Look over the lines below. Report each one that includes the string "picture".

MATERIAL —
>> Begin

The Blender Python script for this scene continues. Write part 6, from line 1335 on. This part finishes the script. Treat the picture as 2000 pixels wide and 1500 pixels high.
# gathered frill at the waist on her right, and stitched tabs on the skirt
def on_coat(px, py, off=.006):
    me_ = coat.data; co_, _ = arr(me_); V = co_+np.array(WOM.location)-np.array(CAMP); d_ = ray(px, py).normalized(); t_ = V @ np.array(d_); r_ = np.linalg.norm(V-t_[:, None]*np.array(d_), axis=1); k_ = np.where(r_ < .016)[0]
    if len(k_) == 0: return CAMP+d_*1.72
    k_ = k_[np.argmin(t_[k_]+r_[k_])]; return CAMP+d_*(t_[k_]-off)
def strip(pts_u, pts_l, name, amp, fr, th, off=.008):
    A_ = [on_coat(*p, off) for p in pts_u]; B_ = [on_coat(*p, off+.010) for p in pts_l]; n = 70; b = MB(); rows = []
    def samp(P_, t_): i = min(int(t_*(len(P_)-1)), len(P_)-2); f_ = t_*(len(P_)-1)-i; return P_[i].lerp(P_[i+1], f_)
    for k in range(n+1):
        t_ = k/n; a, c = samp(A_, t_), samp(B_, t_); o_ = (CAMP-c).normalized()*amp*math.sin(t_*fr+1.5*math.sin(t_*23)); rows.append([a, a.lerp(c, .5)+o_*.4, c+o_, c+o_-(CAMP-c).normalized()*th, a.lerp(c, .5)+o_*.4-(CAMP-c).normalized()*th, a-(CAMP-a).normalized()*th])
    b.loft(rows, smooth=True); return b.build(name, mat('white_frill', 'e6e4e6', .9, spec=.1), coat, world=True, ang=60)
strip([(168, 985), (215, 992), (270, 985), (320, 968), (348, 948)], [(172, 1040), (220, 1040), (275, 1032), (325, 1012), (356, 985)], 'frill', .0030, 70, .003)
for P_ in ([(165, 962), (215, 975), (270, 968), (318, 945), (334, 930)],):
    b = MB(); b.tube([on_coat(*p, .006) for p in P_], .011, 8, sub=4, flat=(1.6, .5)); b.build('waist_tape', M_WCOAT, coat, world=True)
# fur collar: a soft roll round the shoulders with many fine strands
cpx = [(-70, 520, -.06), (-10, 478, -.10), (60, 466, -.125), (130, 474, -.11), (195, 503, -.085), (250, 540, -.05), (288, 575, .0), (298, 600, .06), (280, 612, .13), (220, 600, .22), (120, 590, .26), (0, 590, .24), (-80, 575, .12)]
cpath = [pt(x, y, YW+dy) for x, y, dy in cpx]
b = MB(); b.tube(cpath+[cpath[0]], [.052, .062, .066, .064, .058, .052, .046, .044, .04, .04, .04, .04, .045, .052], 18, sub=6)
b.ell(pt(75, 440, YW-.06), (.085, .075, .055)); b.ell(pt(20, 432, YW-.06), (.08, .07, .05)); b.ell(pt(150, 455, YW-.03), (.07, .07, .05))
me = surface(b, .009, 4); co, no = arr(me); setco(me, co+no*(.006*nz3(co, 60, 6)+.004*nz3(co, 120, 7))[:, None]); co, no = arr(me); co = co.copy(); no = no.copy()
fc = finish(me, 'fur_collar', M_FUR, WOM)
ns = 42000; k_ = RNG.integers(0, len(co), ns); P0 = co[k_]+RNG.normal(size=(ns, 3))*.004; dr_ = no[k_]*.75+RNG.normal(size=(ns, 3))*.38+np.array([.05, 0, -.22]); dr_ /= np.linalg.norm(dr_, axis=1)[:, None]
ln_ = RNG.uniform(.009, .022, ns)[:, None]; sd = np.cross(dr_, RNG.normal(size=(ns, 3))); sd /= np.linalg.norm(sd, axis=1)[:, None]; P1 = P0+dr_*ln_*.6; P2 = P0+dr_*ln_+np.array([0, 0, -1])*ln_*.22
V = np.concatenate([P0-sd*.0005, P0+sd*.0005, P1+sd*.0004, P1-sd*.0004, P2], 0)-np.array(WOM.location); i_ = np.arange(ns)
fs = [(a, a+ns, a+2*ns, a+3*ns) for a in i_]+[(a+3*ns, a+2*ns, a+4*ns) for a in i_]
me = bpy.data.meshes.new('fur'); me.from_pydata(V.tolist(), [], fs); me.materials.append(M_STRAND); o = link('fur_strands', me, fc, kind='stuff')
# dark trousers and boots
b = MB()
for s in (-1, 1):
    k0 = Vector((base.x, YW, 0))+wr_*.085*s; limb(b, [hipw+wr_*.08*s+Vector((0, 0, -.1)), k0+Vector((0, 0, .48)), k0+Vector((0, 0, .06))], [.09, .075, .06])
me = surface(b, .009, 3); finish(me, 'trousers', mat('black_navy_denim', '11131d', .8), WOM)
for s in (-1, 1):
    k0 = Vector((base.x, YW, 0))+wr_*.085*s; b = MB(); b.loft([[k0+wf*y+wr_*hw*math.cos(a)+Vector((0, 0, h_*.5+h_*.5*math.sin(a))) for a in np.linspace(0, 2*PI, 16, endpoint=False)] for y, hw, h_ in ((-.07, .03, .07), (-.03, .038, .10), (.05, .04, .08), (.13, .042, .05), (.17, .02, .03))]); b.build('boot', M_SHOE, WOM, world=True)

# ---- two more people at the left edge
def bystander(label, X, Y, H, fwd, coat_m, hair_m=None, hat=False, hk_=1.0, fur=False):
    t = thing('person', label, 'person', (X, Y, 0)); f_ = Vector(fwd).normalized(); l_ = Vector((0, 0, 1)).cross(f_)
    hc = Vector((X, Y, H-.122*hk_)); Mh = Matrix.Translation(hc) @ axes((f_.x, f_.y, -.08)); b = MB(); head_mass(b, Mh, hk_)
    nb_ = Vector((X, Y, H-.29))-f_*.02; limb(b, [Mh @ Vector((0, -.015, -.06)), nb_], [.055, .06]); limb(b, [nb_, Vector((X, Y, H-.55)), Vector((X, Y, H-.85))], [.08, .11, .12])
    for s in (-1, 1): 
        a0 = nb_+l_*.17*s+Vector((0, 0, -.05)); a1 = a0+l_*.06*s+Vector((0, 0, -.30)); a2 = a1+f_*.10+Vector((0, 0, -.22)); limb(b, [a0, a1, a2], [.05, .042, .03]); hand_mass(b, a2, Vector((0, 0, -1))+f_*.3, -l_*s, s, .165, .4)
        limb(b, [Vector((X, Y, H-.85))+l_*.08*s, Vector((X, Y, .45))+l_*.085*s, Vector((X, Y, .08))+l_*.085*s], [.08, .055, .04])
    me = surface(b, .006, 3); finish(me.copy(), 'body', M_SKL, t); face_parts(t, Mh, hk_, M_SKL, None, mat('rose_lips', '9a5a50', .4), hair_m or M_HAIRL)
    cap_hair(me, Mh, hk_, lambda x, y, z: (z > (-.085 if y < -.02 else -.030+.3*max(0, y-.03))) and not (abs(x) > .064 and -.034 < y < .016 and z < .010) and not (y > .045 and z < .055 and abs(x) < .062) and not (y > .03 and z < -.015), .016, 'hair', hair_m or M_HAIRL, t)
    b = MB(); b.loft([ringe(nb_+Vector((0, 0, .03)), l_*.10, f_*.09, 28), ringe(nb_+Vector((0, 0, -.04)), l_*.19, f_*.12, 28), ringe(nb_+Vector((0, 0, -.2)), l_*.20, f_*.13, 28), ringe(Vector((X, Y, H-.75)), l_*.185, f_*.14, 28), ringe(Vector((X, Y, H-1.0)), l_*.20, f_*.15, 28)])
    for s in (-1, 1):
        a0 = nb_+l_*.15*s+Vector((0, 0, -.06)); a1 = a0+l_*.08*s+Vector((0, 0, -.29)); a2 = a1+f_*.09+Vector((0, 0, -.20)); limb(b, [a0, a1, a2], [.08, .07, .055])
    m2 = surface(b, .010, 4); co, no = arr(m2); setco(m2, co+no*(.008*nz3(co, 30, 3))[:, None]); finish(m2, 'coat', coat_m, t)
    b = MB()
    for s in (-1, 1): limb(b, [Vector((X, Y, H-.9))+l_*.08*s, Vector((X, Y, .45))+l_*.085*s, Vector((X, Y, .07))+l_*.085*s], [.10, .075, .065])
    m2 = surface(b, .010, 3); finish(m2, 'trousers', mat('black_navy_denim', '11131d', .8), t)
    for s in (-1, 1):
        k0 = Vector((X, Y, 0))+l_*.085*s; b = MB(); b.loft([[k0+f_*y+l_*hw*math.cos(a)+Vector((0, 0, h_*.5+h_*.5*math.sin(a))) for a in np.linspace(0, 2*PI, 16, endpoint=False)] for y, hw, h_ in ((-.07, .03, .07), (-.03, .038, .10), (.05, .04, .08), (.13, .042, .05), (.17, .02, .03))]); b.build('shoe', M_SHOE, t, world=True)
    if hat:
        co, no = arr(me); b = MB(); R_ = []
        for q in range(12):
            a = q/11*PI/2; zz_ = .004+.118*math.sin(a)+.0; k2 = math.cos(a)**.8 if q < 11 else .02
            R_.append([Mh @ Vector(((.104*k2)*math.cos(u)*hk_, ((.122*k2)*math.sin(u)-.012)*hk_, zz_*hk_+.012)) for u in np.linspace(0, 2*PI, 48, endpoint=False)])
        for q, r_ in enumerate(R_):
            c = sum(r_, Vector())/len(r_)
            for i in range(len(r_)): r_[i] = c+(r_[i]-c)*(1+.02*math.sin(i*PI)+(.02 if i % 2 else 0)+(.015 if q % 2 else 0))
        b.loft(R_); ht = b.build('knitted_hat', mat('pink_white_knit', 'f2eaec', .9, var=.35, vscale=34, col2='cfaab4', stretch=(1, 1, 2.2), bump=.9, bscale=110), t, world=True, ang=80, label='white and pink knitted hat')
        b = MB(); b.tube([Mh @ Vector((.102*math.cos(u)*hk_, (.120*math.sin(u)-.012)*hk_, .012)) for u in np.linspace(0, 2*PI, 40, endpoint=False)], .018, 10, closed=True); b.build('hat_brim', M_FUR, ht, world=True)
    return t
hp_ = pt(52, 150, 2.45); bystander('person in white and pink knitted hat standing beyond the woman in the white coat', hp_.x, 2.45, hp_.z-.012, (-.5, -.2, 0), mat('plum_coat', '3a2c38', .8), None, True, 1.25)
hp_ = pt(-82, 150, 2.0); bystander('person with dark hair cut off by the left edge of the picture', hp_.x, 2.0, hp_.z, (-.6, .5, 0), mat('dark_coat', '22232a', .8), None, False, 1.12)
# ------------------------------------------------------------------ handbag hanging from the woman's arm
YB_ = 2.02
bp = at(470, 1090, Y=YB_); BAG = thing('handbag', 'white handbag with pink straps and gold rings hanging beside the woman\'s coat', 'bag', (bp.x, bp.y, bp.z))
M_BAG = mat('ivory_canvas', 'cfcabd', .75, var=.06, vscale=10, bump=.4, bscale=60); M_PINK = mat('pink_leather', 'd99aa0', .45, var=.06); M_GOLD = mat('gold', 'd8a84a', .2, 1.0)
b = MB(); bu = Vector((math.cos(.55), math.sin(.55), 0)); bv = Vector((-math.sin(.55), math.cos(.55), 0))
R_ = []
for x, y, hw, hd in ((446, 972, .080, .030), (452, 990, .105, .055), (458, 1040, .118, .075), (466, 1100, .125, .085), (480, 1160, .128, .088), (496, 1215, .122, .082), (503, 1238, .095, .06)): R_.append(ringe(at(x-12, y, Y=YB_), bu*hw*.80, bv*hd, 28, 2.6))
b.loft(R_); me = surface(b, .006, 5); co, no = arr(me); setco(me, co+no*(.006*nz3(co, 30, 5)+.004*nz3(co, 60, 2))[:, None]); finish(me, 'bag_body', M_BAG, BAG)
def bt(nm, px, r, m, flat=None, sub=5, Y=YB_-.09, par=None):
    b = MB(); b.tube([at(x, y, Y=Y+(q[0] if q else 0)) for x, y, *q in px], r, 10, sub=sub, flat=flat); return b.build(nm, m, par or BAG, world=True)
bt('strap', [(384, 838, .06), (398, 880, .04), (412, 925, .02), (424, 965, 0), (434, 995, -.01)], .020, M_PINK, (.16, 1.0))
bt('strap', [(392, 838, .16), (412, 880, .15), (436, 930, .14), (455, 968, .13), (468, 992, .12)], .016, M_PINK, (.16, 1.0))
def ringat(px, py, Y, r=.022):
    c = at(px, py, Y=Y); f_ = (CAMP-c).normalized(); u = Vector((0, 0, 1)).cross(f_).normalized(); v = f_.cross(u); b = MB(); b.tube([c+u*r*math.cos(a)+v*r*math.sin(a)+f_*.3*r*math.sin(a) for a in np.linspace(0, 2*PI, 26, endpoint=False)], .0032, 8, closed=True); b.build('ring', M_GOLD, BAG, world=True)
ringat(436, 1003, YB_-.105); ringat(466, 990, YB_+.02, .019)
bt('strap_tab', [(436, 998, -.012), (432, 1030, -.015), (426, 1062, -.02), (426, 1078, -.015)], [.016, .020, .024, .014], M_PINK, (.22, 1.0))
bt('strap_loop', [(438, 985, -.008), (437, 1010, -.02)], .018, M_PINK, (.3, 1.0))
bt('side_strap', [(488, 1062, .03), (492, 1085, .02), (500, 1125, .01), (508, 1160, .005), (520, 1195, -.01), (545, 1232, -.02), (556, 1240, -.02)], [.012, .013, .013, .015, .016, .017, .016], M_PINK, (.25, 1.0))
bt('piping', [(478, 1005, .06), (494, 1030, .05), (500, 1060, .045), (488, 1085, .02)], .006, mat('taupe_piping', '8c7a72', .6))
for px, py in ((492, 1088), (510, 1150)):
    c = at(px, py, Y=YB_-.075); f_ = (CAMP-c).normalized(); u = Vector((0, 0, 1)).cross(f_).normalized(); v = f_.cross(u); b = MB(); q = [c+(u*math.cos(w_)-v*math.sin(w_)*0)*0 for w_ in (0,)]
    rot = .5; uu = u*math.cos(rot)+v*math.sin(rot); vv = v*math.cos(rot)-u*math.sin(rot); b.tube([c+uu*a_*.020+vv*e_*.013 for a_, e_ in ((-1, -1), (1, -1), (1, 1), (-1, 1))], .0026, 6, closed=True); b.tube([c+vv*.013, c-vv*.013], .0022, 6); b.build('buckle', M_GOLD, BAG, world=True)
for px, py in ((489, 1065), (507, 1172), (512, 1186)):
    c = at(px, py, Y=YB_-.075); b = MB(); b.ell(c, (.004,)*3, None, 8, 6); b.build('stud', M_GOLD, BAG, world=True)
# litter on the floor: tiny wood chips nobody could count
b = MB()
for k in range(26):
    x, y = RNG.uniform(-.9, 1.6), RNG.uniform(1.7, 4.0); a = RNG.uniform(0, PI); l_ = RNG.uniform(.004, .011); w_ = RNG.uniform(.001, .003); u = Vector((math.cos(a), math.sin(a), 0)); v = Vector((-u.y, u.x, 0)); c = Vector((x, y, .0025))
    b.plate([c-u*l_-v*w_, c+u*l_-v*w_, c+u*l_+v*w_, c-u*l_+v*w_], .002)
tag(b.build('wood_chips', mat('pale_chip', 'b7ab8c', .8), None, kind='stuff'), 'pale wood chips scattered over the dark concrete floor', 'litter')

>> End

CORRECT RESPONSE —
The Blender Python script for this scene continues. Write part 6, from line 1335 on. This part finishes the script. Treat the picture as 2000 pixels wide and 1500 pixels high.
hp_ = pt(-82, 150, 2.0); bystander('person with dark hair cut off by the left edge of the picture', hp_.x, 2.0, hp_.z, (-.6, .5, 0), mat('dark_coat', '22232a', .8), None, False, 1.12)